Within its ambition to grow the solar and wind power capacity to 120 GW in total by 2035, the Turkish government is counting on floating photovoltaics as well. The Ministry of Energy and Natural Resources proposed the reservoir of the Demirköprü hydropower plant for the first dedicated auction for the technology.
Detailed studies of the area are underway under the framework for the Renewable Energy Zones (REZ) state support mechanism, the announcement revealed. The scheme is better known by its Turkish acronym YEKA.
Demirköprü is on the Gediz river, east of Izmir, in Manisa province. Its owner is state-owned Electricity Generation Corp. (Elektrik Üretim A.Ş. – EÜAŞ). The 69 MW hydropower plant’s dam holds a reservoir with a regular surface of just under 48 square kilometers.
The Demirköprü hydropower plant’s reservoir spans almost 48 square kilometers under regular conditions
The country’s second floating solar power plant came online early this year. The only other such facilities in the region that Balkan Green Energy News covers are in Romania and Albania.

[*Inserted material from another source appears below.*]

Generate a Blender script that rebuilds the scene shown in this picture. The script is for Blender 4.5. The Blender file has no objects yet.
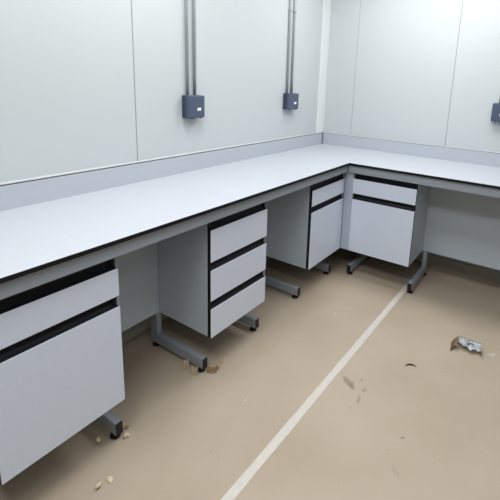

Turkey held auctions for 7.85 GW in total for wind and solar power, of which 3.8 GW for PV projects. Winners get grid permits for several decades and a period with guaranteed prices.
The country’s total electricity production capacity reached 119.3 GW by the end of May, of which 72.5 GW ran on renewable sources. Solar power accounted for 22.6 GW, compared to 20.4 GW in mid-February.
The ministry selected the first offshore wind power zones in August 2023.